ブレークスループロジェクトでは人の心理的要因に焦点を当てる
ブレークスループロジェクトを成功させるためには、人の意識、心理的要因に焦点を当てる必要がある。目に見えにくい隠れた心理的要素が意外に大きく影響しているためである。
①緊急性を強く感じる状況をつくる
ブレークスループロジェクトがビジネスの競争上重要で、緊急性の高いものであることを強く訴える。そのためには、ブレークスループロジェクトの背景にある戦略の重要性を経営トップとメンバー間で共有する。経営トップから現場のメンバーに対して強いデマンド(要望)を示す。
②メンバー個人の挑戦、個人的なものにする
プロジェクトの目標を個人の目標と合致させる。プロジェクトの成功なくして、各個人の成功はないことを強く意識付けし、プロジェクトそのものを各個人が主観化させ、プロジェクト全体のゴール達成にコミットメントさせる。
③明確で短期的な成功を定義する
達成すべきゴールを極限まで明確化する。「シェア10%アップ」といった表現でなく、「顧客Aでの自社商品Zのシェアを8週間で 10%から20%にアップさせる」といった曖昧さを排除した明確な表現をする。
④実行することを皆の前で宣言する
実行することを皆の前で宣言することで、自ら退路を断つ。同時に周りの協力を得やすくする。周りから常に注目されることで、常に緊張感を維持する。
⑤結果を短期にフィードバックする
実行の結果を短いサイクルでフィードバックする。たとえば、毎日3分以内に作成できる活動報告を15時までに関係者に電子メールで送信し、事務局やコンサルタントがそれを確認したうえで、何らかのフィードバックを行う。15時の時点でのメールなので、終業まで少なくとも2時間あり、何か対策が打てる。
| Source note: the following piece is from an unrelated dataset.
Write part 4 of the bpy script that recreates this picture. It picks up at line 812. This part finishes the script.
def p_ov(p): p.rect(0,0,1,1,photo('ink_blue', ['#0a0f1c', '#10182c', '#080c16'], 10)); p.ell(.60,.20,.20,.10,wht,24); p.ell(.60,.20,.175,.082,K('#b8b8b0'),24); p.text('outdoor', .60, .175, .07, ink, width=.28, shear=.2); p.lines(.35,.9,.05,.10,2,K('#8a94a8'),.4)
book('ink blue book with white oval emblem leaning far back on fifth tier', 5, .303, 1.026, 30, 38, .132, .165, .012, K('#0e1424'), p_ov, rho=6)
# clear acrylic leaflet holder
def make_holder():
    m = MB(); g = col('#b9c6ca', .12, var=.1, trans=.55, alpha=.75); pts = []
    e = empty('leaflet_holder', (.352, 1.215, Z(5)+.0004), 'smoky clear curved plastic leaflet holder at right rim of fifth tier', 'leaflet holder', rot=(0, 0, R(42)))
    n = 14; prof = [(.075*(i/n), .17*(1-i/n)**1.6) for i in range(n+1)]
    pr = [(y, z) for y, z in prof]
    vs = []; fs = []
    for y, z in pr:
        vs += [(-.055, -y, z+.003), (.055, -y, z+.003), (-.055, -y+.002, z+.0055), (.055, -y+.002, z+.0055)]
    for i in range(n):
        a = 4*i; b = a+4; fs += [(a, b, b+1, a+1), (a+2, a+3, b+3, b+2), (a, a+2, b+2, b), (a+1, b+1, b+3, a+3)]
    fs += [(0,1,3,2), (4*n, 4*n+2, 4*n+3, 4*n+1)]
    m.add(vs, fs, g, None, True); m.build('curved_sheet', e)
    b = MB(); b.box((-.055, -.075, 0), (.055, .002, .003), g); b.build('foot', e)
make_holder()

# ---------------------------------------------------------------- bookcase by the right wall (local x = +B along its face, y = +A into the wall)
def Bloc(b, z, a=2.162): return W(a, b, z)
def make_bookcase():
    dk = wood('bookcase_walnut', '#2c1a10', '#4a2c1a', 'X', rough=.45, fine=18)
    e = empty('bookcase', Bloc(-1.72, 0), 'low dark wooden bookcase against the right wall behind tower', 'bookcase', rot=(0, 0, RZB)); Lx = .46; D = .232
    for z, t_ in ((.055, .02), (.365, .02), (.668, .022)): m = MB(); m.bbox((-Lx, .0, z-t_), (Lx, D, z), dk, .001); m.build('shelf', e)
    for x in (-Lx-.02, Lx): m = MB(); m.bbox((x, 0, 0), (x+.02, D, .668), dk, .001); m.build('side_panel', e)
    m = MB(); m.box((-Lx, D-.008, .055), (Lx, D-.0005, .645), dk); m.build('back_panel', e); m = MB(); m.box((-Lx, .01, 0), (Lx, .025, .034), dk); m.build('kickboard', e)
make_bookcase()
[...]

このように毎日プロジェクトの成果を感じ、何かしらの行動を継続することで壁を突破する。
⑥新たな発想でチームの協力関係をつくる
これまでのやり方にこだわらない新たな発想の行動を起こすには、プロジェクトメンバーの潜在的な強みを引き出すことが必要である。そのためには、仕事上の役割、ポジションにこだわらない協力関係を創り出すことが重要である。
⑦達成することへのプライドをつくる
ブレークスループロジェクトに参加することは、組織の重要なミッションに関わることである。メンバーには、使命感と責任感、誇りにかけて、目標の達成に意地を持って取り組む意識を強烈に植え付ける。プロジェクトのオーナー(トップ)自らが、リーダー、メンバーに「君にしかできない、君がもっとも適している」という期待を示すことが重要である。
⑧失敗への恐れを感じる
メンバーが常にプロジェクト活動を最優先させるために、「絶対に失敗できない」という緊張状態をつくる。ハラハラする緊張感があるから、その状態を脱するために、最善の結果を求める極限状態での仕事につながる。
⑨ゲーム感覚、ドラマ性を演出する
プロジェクトにゲームの要素を盛り込む。メンバー間や、過去の自分との競争を強く意識させる状況にする。「○○君と××君の受注勝負は、〇〇君の5勝3敗」など、ノルマではなくゲーム感覚でとらえ、メンバーがやる気になって取り組む仕掛けを作る。
⑩形式にこだわらない、形式を壊す
これまで経験のないストレッチ目標を達成するには、従来の仕事のやり方では通用しないことが多い。目標達成のためには、組織の慣習やしがらみ、手続きに拘らず、最短で結果を出せる解決策を新たに発想し、試してみなければならない。実験することを組織全体で共有することが必要。